Direction: Repeat all of the data precisely.

Given material:
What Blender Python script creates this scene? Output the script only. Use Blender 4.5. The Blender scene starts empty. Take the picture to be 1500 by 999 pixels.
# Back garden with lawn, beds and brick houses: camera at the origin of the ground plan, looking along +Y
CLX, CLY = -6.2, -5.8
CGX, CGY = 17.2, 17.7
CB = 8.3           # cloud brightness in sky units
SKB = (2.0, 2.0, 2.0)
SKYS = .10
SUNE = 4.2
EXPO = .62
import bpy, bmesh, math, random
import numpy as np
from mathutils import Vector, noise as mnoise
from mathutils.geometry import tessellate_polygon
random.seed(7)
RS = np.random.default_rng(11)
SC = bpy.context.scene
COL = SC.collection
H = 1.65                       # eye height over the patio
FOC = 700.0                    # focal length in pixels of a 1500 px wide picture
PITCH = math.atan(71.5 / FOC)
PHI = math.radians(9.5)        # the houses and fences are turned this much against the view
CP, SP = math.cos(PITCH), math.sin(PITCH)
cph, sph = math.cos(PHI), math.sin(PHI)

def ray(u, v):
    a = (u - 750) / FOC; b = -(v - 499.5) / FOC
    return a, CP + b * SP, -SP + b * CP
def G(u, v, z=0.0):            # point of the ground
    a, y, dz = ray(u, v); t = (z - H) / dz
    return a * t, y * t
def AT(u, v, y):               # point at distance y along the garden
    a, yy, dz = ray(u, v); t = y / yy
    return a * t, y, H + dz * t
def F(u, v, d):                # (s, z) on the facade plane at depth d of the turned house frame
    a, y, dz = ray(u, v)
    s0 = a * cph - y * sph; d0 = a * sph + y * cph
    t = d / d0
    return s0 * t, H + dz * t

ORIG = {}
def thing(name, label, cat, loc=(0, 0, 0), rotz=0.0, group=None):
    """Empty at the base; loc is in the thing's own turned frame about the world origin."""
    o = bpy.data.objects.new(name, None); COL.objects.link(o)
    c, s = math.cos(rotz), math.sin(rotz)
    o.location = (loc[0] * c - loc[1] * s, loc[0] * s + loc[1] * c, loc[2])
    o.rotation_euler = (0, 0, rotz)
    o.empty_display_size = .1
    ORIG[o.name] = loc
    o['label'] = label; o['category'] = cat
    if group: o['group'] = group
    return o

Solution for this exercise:
What Blender Python script creates this scene? Output the script only. Use Blender 4.5. The Blender scene starts empty. Take the picture to be 1500 by 999 pixels.
# Back garden with lawn, beds and brick houses: camera at the origin of the ground plan, looking along +Y
CLX, CLY = -6.2, -5.8
CGX, CGY = 17.2, 17.7
CB = 8.3           # cloud brightness in sky units
SKB = (2.0, 2.0, 2.0)
SKYS = .10
SUNE = 4.2
EXPO = .62
import bpy, bmesh, math, random
import numpy as np
from mathutils import Vector, noise as mnoise
from mathutils.geometry import tessellate_polygon
random.seed(7)
RS = np.random.default_rng(11)
SC = bpy.context.scene
COL = SC.collection
H = 1.65                       # eye height over the patio
FOC = 700.0                    # focal length in pixels of a 1500 px wide picture
PITCH = math.atan(71.5 / FOC)
PHI = math.radians(9.5)        # the houses and fences are turned this much against the view
CP, SP = math.cos(PITCH), math.sin(PITCH)
cph, sph = math.cos(PHI), math.sin(PHI)

def ray(u, v):
    a = (u - 750) / FOC; b = -(v - 499.5) / FOC
    return a, CP + b * SP, -SP + b * CP
def G(u, v, z=0.0):            # point of the ground
    a, y, dz = ray(u, v); t = (z - H) / dz
    return a * t, y * t
def AT(u, v, y):               # point at distance y along the garden
    a, yy, dz = ray(u, v); t = y / yy
    return a * t, y, H + dz * t
def F(u, v, d):                # (s, z) on the facade plane at depth d of the turned house frame
    a, y, dz = ray(u, v)
    s0 = a * cph - y * sph; d0 = a * sph + y * cph
    t = d / d0
    return s0 * t, H + dz * t

ORIG = {}
def thing(name, label, cat, loc=(0, 0, 0), rotz=0.0, group=None):
    """Empty at the base; loc is in the thing's own turned frame about the world origin."""
    o = bpy.data.objects.new(name, None); COL.objects.link(o)
    c, s = math.cos(rotz), math.sin(rotz)
    o.location = (loc[0] * c - loc[1] * s, loc[0] * s + loc[1] * c, loc[2])
    o.rotation_euler = (0, 0, rotz)
    o.empty_display_size = .1
    ORIG[o.name] = loc
    o['label'] = label; o['category'] = cat
    if group: o['group'] = group
    return o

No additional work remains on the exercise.